When Shalom Saada Saar was visiting Italy back in 2006, he yearned for the food of his childhood in Benghazi, Libya.
In Rome, he met Hamos Guetta, a fixture in the city’s Libyan Jewish community of 5,000 or so, to whom he carefully recited the dishes his mother cooked at Rosh Hashana, the Jewish New Year celebration that begins this year on the evening of Sept. 29.
“I described for Hamos the chita” — Hebrew for “new grains,” which were scattered on the tablecloth — “to symbolize a year of plenty,” said Mr. Saar, now 74 and a professor at the University of Miami Business School in Coral Gables, Fla.
When Rosh Hashana came around that fall, Mr. Guetta, a fashion designer, raced around Rome on his scooter trying to find the grains of new wheat, red pumpkin, Swiss chard, pomegranates and dates that the professor craved.
Mr. Guetta, now 64, then set the table with the new wheat. He sautéed the Swiss chard, incorporating it into a frittata, and he turned the red pumpkin into one of several jams, this one slightly savory with garlic and cumin. He used no salt in the meal that followed, in deference to the holiday’s traditional wish for sweetness in the year to come.
And, because almost every Libyan Jew starts the Rosh Hashana meal with a spicy fish dish called aharaimi, he made that, too.
“When the professor saw what I had done,” Mr. Guetta said, “he was surprised and became very emotional.”
In the third century B.C., the first Jews arrived in what was then the Greek colony of Cyrene, and is now part of Libya. It was never a large Jewish community, said Mr. Guetta, but it stuck together. Michael Berenbaum, a professor of Jewish Studies at American Jewish University in Los Angeles and one of the editors of the Encyclopedia Judaica, said that in the 1940s there were about 44 synagogues in Tripoli alone; practically no Jews live in Libya today.
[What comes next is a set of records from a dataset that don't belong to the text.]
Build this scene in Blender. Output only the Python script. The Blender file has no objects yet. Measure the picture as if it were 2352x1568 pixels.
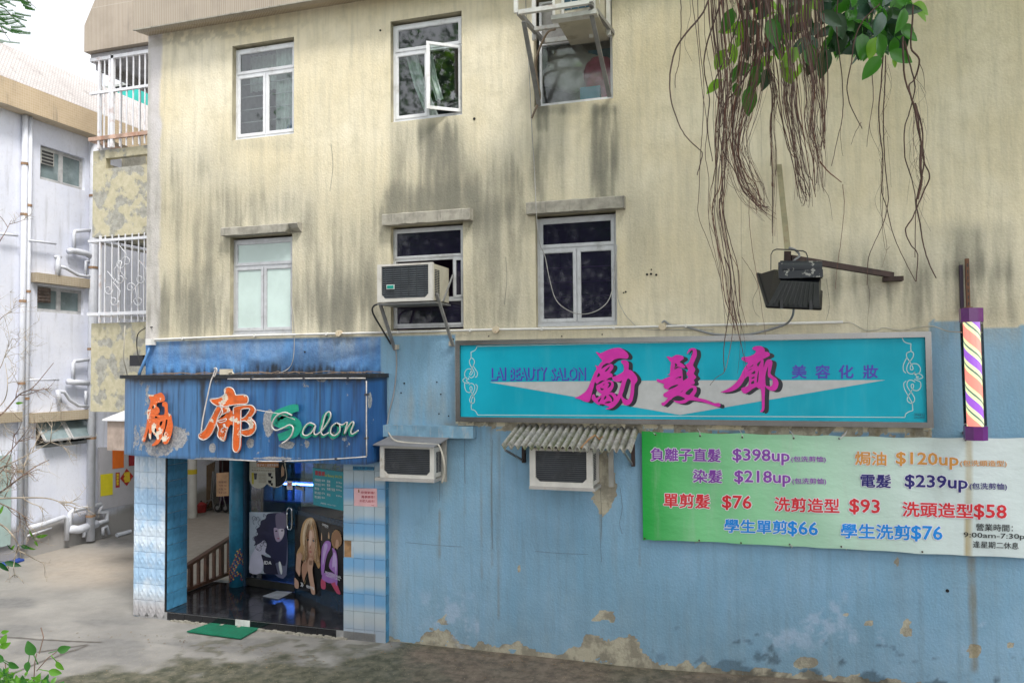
import bpy, math, random
import numpy as np
from math import sin, cos, pi, radians, sqrt, floor
from mathutils import Vector, Matrix
from mathutils.geometry import tessellate_polygon

# ------------------------------------------------------------------ camera, sky, sun, exposure
S = bpy.context.scene
COL = S.collection
W0, H0, FOC = 2352.0, 1568.0, 3112.4 * 2352 / 4096      # view size in view units, focal length in the same units
YAW, PIT, ROL = radians(-17.294), radians(1.971), radians(-.459)
CP = Vector((0, -9.6, 3.64))
_cy, _sy, _cp, _sp, _cr, _sr = cos(YAW), sin(YAW), cos(PIT), sin(PIT), cos(ROL), sin(ROL)
FW = Vector((_sy * _cp, _cy * _cp, _sp))
_rt = Vector((_cy, -_sy, 0)); _up = _rt.cross(FW)
RT = _rt * _cr + _up * _sr
UP = -_rt * _sr + _up * _cr
cam = bpy.data.cameras.new('camera'); camo = bpy.data.objects.new('camera', cam); COL.objects.link(camo)
cam.sensor_width = 36; cam.lens = 36 * FOC / W0; cam.clip_end = 2000; cam.clip_start = .05
camo.matrix_world = Matrix(((RT.x, UP.x, -FW.x, CP.x), (RT.y, UP.y, -FW.y, CP.y), (RT.z, UP.z, -FW.z, CP.z), (0, 0, 0, 1)))
S.camera = camo
S.view_settings.view_transform = 'Standard'; S.view_settings.look = 'None'
S.view_settings.exposure = 1.26; S.view_settings.gamma = 1; S.view_settings.use_curve_mapping = False
wd = bpy.data.worlds.new('World'); S.world = wd; wd.use_nodes = True
nt = wd.node_tree; nt.nodes.clear()
sky = nt.nodes.new('ShaderNodeTexSky'); sky.sky_type = 'NISHITA'; sky.sun_disc = False
SUN_EL, SUN_AZ = radians(55), radians(136)
sky.sun_elevation = SUN_EL; sky.sun_rotation = SUN_AZ; sky.air_density = 1.0; sky.dust_density = 1.0; sky.ozone_density = 1.0
hs = nt.nodes.new('ShaderNodeHueSaturation'); hs.inputs['Saturation'].default_value = .16     # overcast: the sky is nearly white
bg = nt.nodes.new('ShaderNodeBackground'); bg.inputs['Strength'].default_value = .15
wo = nt.nodes.new('ShaderNodeOutputWorld')
nt.links.new(sky.outputs[0], hs.inputs['Color']); nt.links.new(hs.outputs[0], bg.inputs[0]); nt.links.new(bg.outputs[0], wo.inputs[0])
sl = bpy.data.lights.new('sun', 'SUN'); sl.energy = 1.5; sl.angle = radians(13); sl.color = (1, .96, .9)
so = bpy.data.objects.new('sun', sl); COL.objects.link(so)
sd = Vector((sin(SUN_AZ) * cos(SUN_EL), cos(SUN_AZ) * cos(SUN_EL), sin(SUN_EL)))
so.rotation_euler = sd.to_track_quat('Z', 'Y').to_euler(); so.location = (0, -12, 20)

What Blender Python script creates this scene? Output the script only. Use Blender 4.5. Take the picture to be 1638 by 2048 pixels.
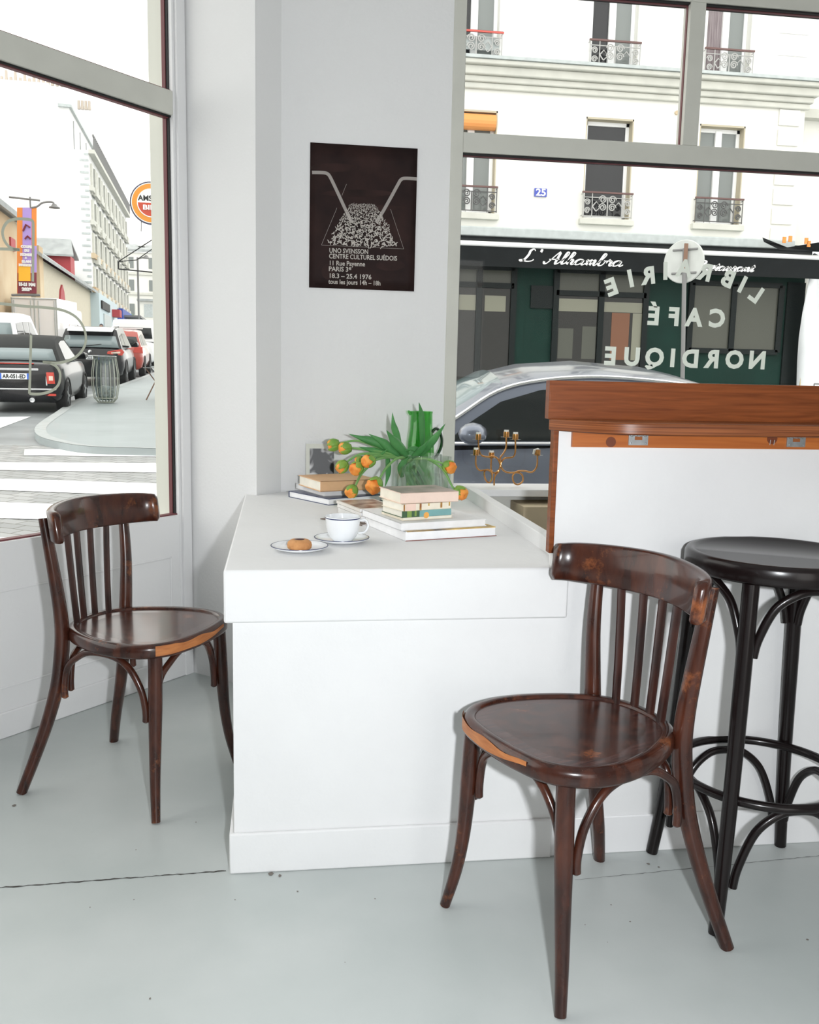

According to Dr. Berenbaum, more than 30,000 Jews left Libya between 1949 and 1951. Most went to Israel, and the rest went to Italy. (They were already proficient in the language, following Italy’s occupation of Libya in the first half of the 20th century.) After the Six-Day War in 1967, another 6,000 Libyan Jews went to Italy, with others gradually moving during the intervening years.
For Mr. Saar and Mr. Guetta, whose families left Libya, dishes like aharaimi, shakshuka and mafrum, a potato-encased flat meatball with tomato sauce, are the few remainders from their past that they still eat today. Mr. Guetta, who wanted his daughters to continue these traditions, decided to start recording videos of Libyan Italian and Israeli cooks in the kitchen, and put them up on YouTube.
But as Jewish food of the diaspora gains popularity in Israel and elsewhere — and Libyan restaurants crop up in Tel Aviv featuring these dishes — the next generation is beginning to reinterpret old recipes.
Traditionally aharaimi is made, as many of those dishes are, with tomato paste thinned with lots of water. When I suggested to Mr. Guetta, after watching one of his videos, that I use fresh tomatoes and cook them down, he was distraught. “Then it won’t be aharaimi,” he said.
Despite his concerns, I used fresh late summer tomatoes, which we have in abundance. Commercial canned tomato paste has been around only since the beginning of the 20th century; before that women made their own paste, much like a tomato purée, but cooked down more to be bottled for use throughout the year.
My result was bass bathed in a bright red spicy sauce, delicious served hot or at room temperature — yet another interpretation of a traditional dish that has become popular in Italy and is now part of the lexicon of Israeli cooking.